A London cabbie cocked his white head and his Homburg toward the sky. The dawn hid a mighty lot of bombers, and their extra thunder told him: "Something is up!"
One of Britain's "old contemptibles," from the France of Ypres and the Somme, heard that the armies and the fleets were crossing the Channel again, and said: "It must be something to see!" A G.I. from Cincinnati, left behind by history in Piccadilly Circus, heard the news and said: "When do the bars open? I want a drink."
In Vincennes, Ind., Mrs. Lyndon Eberly and her daughter, Helen, heard on the radio that Sergeant Richard Eberly, 21, had been one of the first to be landed by air in France. The Eberlys prayed. At 3:30 a.m. in Marietta, Ga., the bell of the Methodist Church began to peal; by 4, every church was lighted, and in every church the people prayed.
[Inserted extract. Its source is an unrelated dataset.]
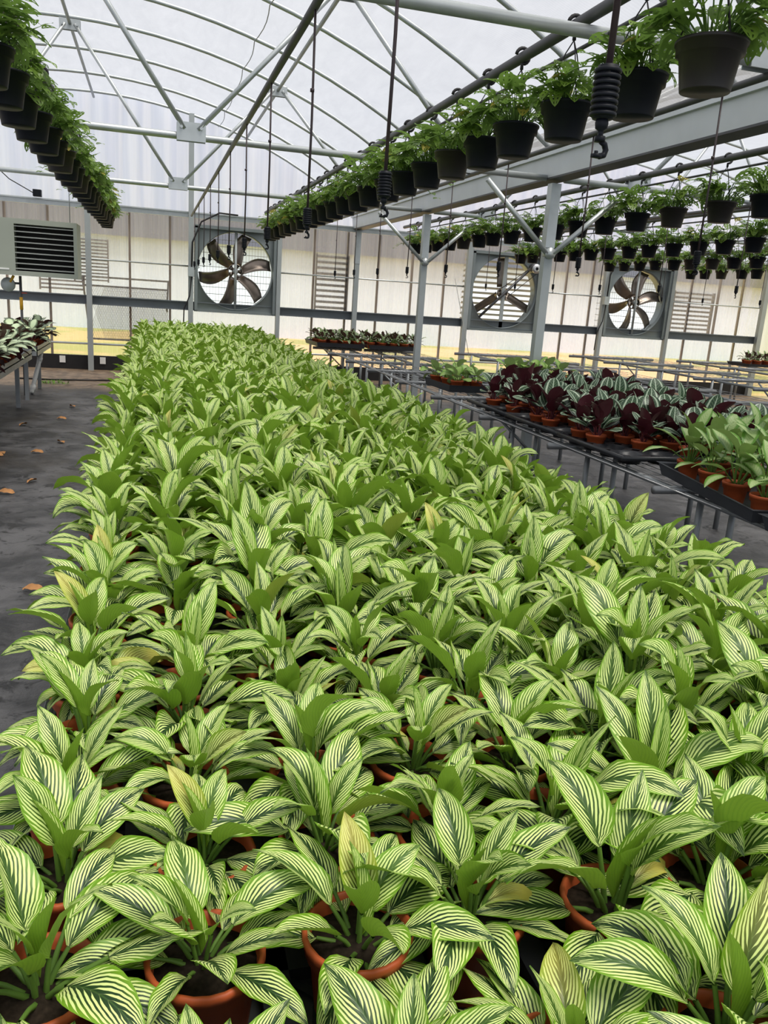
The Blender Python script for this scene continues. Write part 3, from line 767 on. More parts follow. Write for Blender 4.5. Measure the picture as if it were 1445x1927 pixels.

In Brooklyn, bearded patriarchs of the Brooklyn Hebrew Home marched the street in prayer shawls and skull caps, sounding the shofars. At St. Patrick's Cathedral in Manhattan, and at many & many another church, the indifferent city warmed, and people came to pray, to weep, to share that world morning. In their various ways pagans and pastors acknowledged their presence "in the hour of death, and in the day of judgment."
In Berlin, in Moscow, in London, in freed Rome, military men calculated the great fact of one continental war on three fronts; the fact which had ever spelled defeat to German strategists. They measured the pent-up might of the Russian hosts. They tried to analyze the first tremors in the uncertain Balkans, in what was left of German Italy, on those coasts of France and the Lowlands which were yet to be invaded, but certainly were affected by stresses placed on German arms and transport in the west.
But on June 6, 1944, for the young men in battle, for the patriots, the craven, the ordinary millions of Occupied Europe, for people everywhere, the military news was personal. Aloud or in their hearts, plain men were not ashamed to say with General Eisenhower in his Order of the Day to his men: "Good luck, and may the blessing of God go with you."